Success stories of these men had been featured in magazines and books for many years. Charles Schwab, president of the steel company, lived the last years of his life on borrowed money and died broke. Arthur Cutten, the greatest speculator, died abroad, insolvent. Richard Whitney, president of the New York Stock Exchange, served a term in the Sing Sing Prison. Albert Fall, member of the President’s Cabinet, was pardoned from prison to die at home. Jessie Livermore, the greatest “bear” on Wall Street, Leon Fraser, president of the Bank of International Settlements, and Ivan Krueger, head of the world’s largest monopoly, all committed suicide. Seven of the eight “successful” men ended their lives in tragedy and sorrow.

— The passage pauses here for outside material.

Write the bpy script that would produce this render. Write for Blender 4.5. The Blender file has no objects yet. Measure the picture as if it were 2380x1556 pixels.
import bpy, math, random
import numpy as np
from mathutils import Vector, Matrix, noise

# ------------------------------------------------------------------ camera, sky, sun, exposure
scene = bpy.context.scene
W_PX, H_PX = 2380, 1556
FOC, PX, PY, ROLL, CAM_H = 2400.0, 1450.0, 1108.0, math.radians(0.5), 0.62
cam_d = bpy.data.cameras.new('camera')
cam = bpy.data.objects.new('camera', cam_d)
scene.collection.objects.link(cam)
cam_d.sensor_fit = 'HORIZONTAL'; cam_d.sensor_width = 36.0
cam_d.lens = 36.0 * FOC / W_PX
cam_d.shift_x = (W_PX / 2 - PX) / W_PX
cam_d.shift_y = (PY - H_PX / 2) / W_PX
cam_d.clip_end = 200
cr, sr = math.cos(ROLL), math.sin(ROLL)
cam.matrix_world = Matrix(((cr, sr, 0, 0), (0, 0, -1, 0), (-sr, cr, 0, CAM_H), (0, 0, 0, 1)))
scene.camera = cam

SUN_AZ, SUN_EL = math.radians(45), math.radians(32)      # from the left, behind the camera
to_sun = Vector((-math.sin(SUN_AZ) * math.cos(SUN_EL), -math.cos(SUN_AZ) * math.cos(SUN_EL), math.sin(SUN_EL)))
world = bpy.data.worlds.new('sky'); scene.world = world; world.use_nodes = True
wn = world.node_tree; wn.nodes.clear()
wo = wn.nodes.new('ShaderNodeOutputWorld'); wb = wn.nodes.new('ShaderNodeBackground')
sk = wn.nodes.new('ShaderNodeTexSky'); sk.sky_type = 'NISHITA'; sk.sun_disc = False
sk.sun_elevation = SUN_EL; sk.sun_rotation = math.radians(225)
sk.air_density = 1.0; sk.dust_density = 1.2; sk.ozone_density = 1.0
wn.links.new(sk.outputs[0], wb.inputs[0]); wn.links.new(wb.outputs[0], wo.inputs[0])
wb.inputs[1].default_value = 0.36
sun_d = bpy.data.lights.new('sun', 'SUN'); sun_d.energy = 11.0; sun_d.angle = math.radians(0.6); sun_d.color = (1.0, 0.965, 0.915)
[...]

By his mid-thirties, Winston Churchill was by far the most successful politician of his age in Britain. His career had been like a brilliant meteor blazing across the sky. The son of a notorious politician, he had achieved fame as a reporter and author whose chief subject matter was his own military adventures. Elected to Parliament at the tender age of twenty-five, he entered the Cabinet at thirty-one, and at the outbreak of World War I, was Lord of the Admiralty and part of the War Cabinet. Intelligent, hardworking, eloquent, single-minded, ambitious—the world lay at his feet. But Churchill’s world revolved around him as the sun. He was more interested in himself and his own ideas than in anything else, and his peers were reluctant to trust him.
Then in 1915, his world collapsed. A military expedition at Gallipoli for which he was held responsible (critics still debate the validity of the charge) turned into a bloody debacle. He was forced to resign from the Cabinet, and his long years in the political wilderness, with intermittent respites, began. One biography gives this period of his life a fascinating title, “The Rise to Failure.”
In the crucible of failure, Churchill forged some new qualities which became instrumental in his success as the great Allied leader during World War II. But until he refocused his life, he was a brilliant failure. Achievement in itself can never be the mark of excellence or greatness.